Poodle Bitch wonders if that is the problem? The only ones who are examining with deep consideration are those who are the most enthusiastic. The fanboys, to use the modern vernacular. And those people have no interest in suggesting to the public at large that their favored author might have been less than honest in his dealings with the reader.
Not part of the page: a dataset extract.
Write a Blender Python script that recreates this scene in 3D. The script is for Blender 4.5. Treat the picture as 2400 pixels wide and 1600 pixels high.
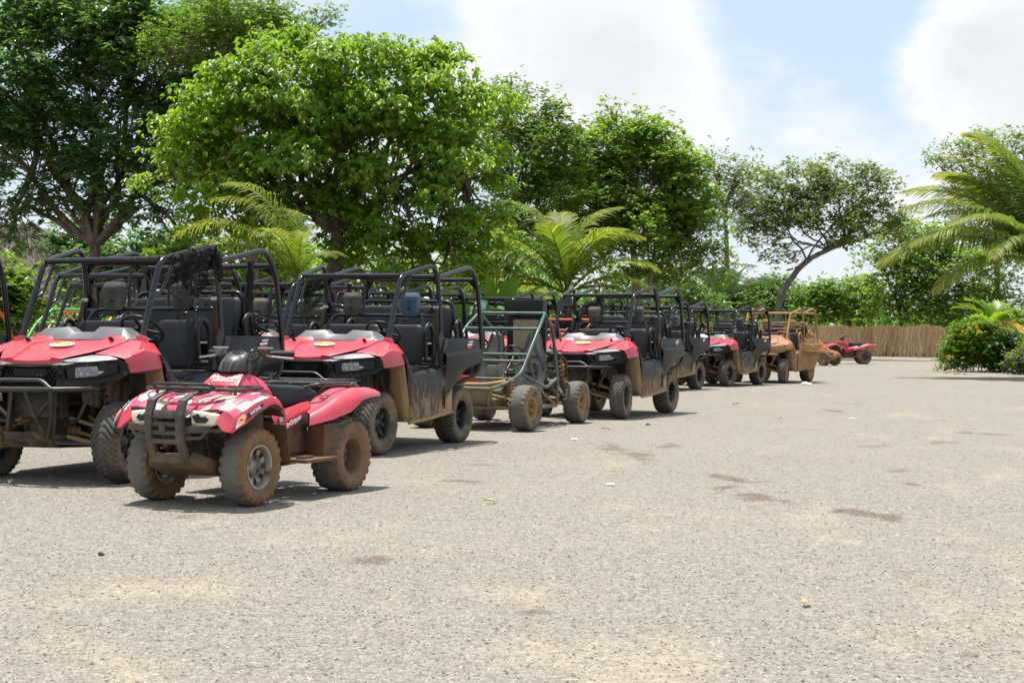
import bpy, bmesh, math, random
import numpy as np
from mathutils import Vector, Matrix, noise as mnoise
R = math.radians
random.seed(7); RNG = np.random.default_rng(11)
S = bpy.context.scene
for o in list(bpy.data.objects): bpy.data.objects.remove(o)
COL = S.collection

# ------------------------------------------------------------------ camera
FPX, YH, CAMH, ROLL = 3533.0, 775.85, 1.2323, R(0.7437)
cam = bpy.data.cameras.new('camera'); camo = bpy.data.objects.new('camera', cam); COL.objects.link(camo)
cam.sensor_width = 36.0; cam.lens = FPX / 2400 * 36.0; cam.clip_start = 0.1; cam.clip_end = 5000
PITCH = math.atan((800 - YH) / FPX)
camo.matrix_world = Matrix.Translation((0, 0, CAMH)) @ Matrix.Rotation(math.pi/2 - PITCH, 4, 'X') @ Matrix.Rotation(ROLL, 4, 'Z')
cam.dof.use_dof = True; cam.dof.focus_distance = 14.5; cam.dof.aperture_fstop = 9.0
S.camera = camo

# ------------------------------------------------------------------ light
SUNV = Vector((-0.14, 0.17, 1.0)).normalized()            # towards the sun
SUN_EL = math.asin(SUNV.z); SUN_ROT = math.atan2(SUNV.x, SUNV.y)
sl = bpy.data.lights.new('sun', 'SUN'); sl.energy = 4.7; sl.angle = R(0.55); sl.color = (1.0, 0.955, 0.88)
so = bpy.data.objects.new('sun', sl); COL.objects.link(so); so.location = (0, 0, 60)
so.rotation_euler = SUNV.to_track_quat('Z', 'Y').to_euler()
S.view_settings.view_transform = 'Standard'; S.view_settings.look = 'None'
S.view_settings.gamma = 1.0; S.view_settings.use_curve_mapping = False
S.view_settings.exposure = 0.58

def at(px, py, d):
    """world point seen at source pixel (2400 wide photo) at depth d"""
    c, s = math.cos(ROLL), math.sin(ROLL)
    X, Y = px - 1200, py - YH
    X, Y = c*X + s*Y, -s*X + c*Y
    return Vector((X/FPX*d, d, CAMH - Y/FPX*d))
def ppm(d): return FPX / d            # source pixels per metre at depth d

# world: Nishita sky + procedural clouds
W = bpy.data.worlds.new('World'); S.world = W; W.use_nodes = True
nt = W.node_tree; N = nt.nodes; N.clear()
def wn(t, **k):
    n = N.new(t)
    for a, b in k.items(): setattr(n, a, b)
    return n
def wmath(op, a, b=None, clamp=False):
    n = N.new('ShaderNodeMath'); n.operation = op; n.use_clamp = clamp
    for i, v in enumerate((a, b)):
        if v is None: continue
        if isinstance(v, (int, float)): n.inputs[i].default_value = v
        else: nt.links.new(v, n.inputs[i])
    return n.outputs[0]
out = wn('ShaderNodeOutputWorld'); bg = wn('ShaderNodeBackground')
sky = wn('ShaderNodeTexSky'); sky.sky_type = 'NISHITA'; sky.sun_disc = False
sky.sun_elevation = SUN_EL; sky.sun_rotation = SUN_ROT; sky.altitude = 0; sky.air_density = 1.0; sky.dust_density = 1.6; sky.ozone_density = 1.0
tc = wn('ShaderNodeTexCoord'); vn = wn('ShaderNodeVectorMath', operation='NORMALIZE'); nt.links.new(tc.outputs['Generated'], vn.inputs[0])
sp = wn('ShaderNodeSeparateXYZ'); nt.links.new(vn.outputs[0], sp.inputs[0])
n1 = wn('ShaderNodeTexNoise'); n1.inputs['Scale'].default_value = 7.0; n1.inputs['Detail'].default_value = 9; n1.inputs['Roughness'].default_value = 0.56
mp = wn('ShaderNodeMapping'); mp.inputs['Scale'].default_value = (1, 1, 1.7); mp.inputs['Location'].default_value = (0.35, 0.1, 0.2)
nt.links.new(vn.outputs[0], mp.inputs[0]); nt.links.new(mp.outputs[0], n1.inputs['Vector'])
n0 = wn('ShaderNodeTexNoise'); n0.inputs['Scale'].default_value = 2.3; n0.inputs['Detail'].default_value = 3
nt.links.new(mp.outputs[0], n0.inputs['Vector'])
dens = wmath('ADD', wmath('MULTIPLY', n1.outputs[0], 2.3), wmath('MULTIPLY', n0.outputs[0], 0.7))
dens = wmath('SUBTRACT', dens, 1.50)
wob = wn('ShaderNodeVectorMath', operation='MULTIPLY_ADD'); nt.links.new(n1.outputs['Color'], wob.inputs[0]); wob.inputs[1].default_value = (.11, .11, .11); wob.inputs[2].default_value = (-.055, -.055, -.055)
vw = wn('ShaderNodeVectorMath', operation='ADD'); nt.links.new(vn.outputs[0], vw.inputs[0]); nt.links.new(wob.outputs[0], vw.inputs[1])
CLOUDS = [(1640, 120, .05, .22), (1560, 210, .05, .2), (1420, 330, .07, .28), (2010, 300, .05, .22), (2200, 420, .07, .2), (1760, 290, .05, .22), (1290, 60, 0.075, .34), (1420, 130, 0.08, .34), (1260, 250, 0.08, .3), (1500, 275, 0.06, .2), (1650, 330, 0.05, .18), (1900, 240, 0.045, .3),
          (2330, 60, 0.075, .5), (2420, 200, 0.085, .5), (2380, -80, .09, .4), (1830, 340, 0.055, .2), (1150, 330, .06, .2), (1930, 80, .075, -.4), (1790, 60, .05, -.25),(900, 60, .07, -.3)]
for px, py, rad, amp in CLOUDS:
    dv = (at(px, py, 100) - Vector((0, 0, CAMH))).normalized()
    ds = wn('ShaderNodeVectorMath', operation='DISTANCE'); nt.links.new(vw.outputs[0], ds.inputs[0]); ds.inputs[1].default_value = dv
    mr = wn('ShaderNodeMapRange'); mr.interpolation_type = 'SMOOTHSTEP'
    nt.links.new(ds.outputs['Value'], mr.inputs[0]); mr.inputs[1].default_value = 0; mr.inputs[2].default_value = rad*1.35
    mr.inputs[3].default_value = amp; mr.inputs[4].default_value = 0
    dens = wmath('ADD', dens, mr.outputs[0])
cf = wn('ShaderNodeMapRange'); cf.interpolation_type = 'SMOOTHSTEP'; nt.links.new(dens, cf.inputs[0])
cf.inputs[1].default_value = -0.16; cf.inputs[2].default_value = 0.52
hz = wn('ShaderNodeMapRange'); nt.links.new(sp.outputs['Z'], hz.inputs[0]); hz.inputs[1].default_value = 0.0; hz.inputs[2].default_value = 0.11; hz.inputs[3].default_value = 0.8; hz.inputs[4].default_value = 0.0; hz.interpolation_type = 'SMOOTHSTEP'
fac = wmath('MAXIMUM', cf.outputs[0], hz.outputs[0])
# cloud body: white where thin, slightly grey where thick
cc = wn('ShaderNodeMapRange'); nt.links.new(dens, cc.inputs[0]); cc.inputs[1].default_value = 0.35; cc.inputs[2].default_value = 1.1
ccol = wn('ShaderNodeMixRGB'); nt.links.new(cc.outputs[0], ccol.inputs[0])
ccol.inputs[1].default_value = (6.75, 6.85, 7.0, 1); ccol.inputs[2].default_value = (5.6, 5.75, 6.05, 1)
skl = wn('ShaderNodeMixRGB'); skl.inputs[0].default_value = 0.72; nt.links.new(sky.outputs[0], skl.inputs[1]); skl.inputs[2].default_value = (4.9, 6.0, 7.0, 1)
mx = wn('ShaderNodeMixRGB'); nt.links.new(fac, mx.inputs[0]); nt.links.new(skl.outputs[0], mx.inputs[1]); nt.links.new(ccol.outputs[0], mx.inputs[2])
nt.links.new(mx.outputs[0], bg.inputs[0]); bg.inputs[1].default_value = 0.10
nt.links.new(bg.outputs[0], out.inputs[0])

# ------------------------------------------------------------------ materials
def newmat(name):
    m = bpy.data.materials.new(name); m.use_nodes = True
    return m, m.node_tree, m.node_tree.nodes['Principled BSDF']
def link(t, a, b): t.links.new(a, b)
def noise(t, scale, detail=4, rough=.55, vec=None, w=None, dist=0.0):
    n = t.nodes.new('ShaderNodeTexNoise')
    if w is not None:
        n.noise_dimensions = '4D'; link(t, w, n.inputs['W'])
    n.inputs['Scale'].default_value = scale; n.inputs['Detail'].default_value = detail; n.inputs['Roughness'].default_value = rough
    n.inputs['Distortion'].default_value = dist
    if vec is not None: link(t, vec, n.inputs['Vector'])
    return n.outputs[0]
def mrange(t, v, a, b, c=0., d=1., smooth=True):
    n = t.nodes.new('ShaderNodeMapRange')
    if smooth: n.interpolation_type = 'SMOOTHSTEP'
    link(t, v, n.inputs[0])
    for i, x in enumerate((a, b, c, d)): n.inputs[i+1].default_value = x
    return n.outputs[0]
def math_(t, op, a, b, clamp=False):
    n = t.nodes.new('ShaderNodeMath'); n.operation = op; n.use_clamp = clamp
    for i, v in enumerate((a, b)):
        if isinstance(v, (int, float)): n.inputs[i].default_value = v
        else: link(t, v, n.inputs[i])
    return n.outputs[0]
def mixc(t, f, a, b):
    n = t.nodes.new('ShaderNodeMixRGB')
    for i, v in enumerate((f, a, b)):
        if isinstance(v, (int, float)): n.inputs[i].default_value = v
        elif isinstance(v, tuple): n.inputs[i].default_value = (*v, 1) if len(v) == 3 else v
        else: link(t, v, n.inputs[i])
    return n.outputs[0]
def bump(t, h, strength=.3, dist=.01):
    n = t.nodes.new('ShaderNodeBump'); n.inputs['Strength'].default_value = strength; n.inputs['Distance'].default_value = dist
    link(t, h, n.inputs['Height']); return n.outputs[0]
MUD = (.33, .225, .12); RUST = (.21, .085, .035); DUST = (.34, .29, .22)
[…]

Then again, perhaps the scholars took it for granted that readers understood Mr. Steinbeck's "dishonesty." As Mr. Steigerwald points out,
Steinbeck dropped hints in Charley that it wasn’t a work of nonfiction. He insisted, a little defensively, that he wasn’t trying to write a travelog or do real journalism. And he pointed out more than once that his trip was subjective and uniquely his, and so was its retelling.

And:
From what I can gather, Steinbeck didn’t fictionalize in the guise of nonfiction because he wanted to mislead readers or grind some political point. He was desperate. He had a book to make up about a failed road trip, and he had taken virtually no notes. The finely drawn characters he created in Charley are believable; it’s just not believable that he met them under anything like the conditions he describes. At crunch time, as he struggled to write Charley, his journalistic failures forced him to be a novelist again. Then his publisher, The Viking Press, marketed the book as nonfiction, and the gullible reviewers of the day—from The New York Times to The Atlantic—bought every word.

So this was a matter of marketing and of a critical establishment that acted more as cheerleaders for a work of art than as genuine, detached examiners.

Poodle Bitch will bear this in mind the next time she laments the fall of modern movie/literary/music criticism. It has always been thus. Perhaps if there had been a "Smoking Gun" website at the time of Travels With Charley's release, the book would not be remembered today. For the sake of the poodle Charley, that would be a shame.

Then again, if James Frey can have his own "fiction factory," for which he is very well compensated, perhaps even the Nobel Prize winning (in 1962 -- the year of Charley's release, Poodle Bitch notes) Mr. Steinbeck could have recovered.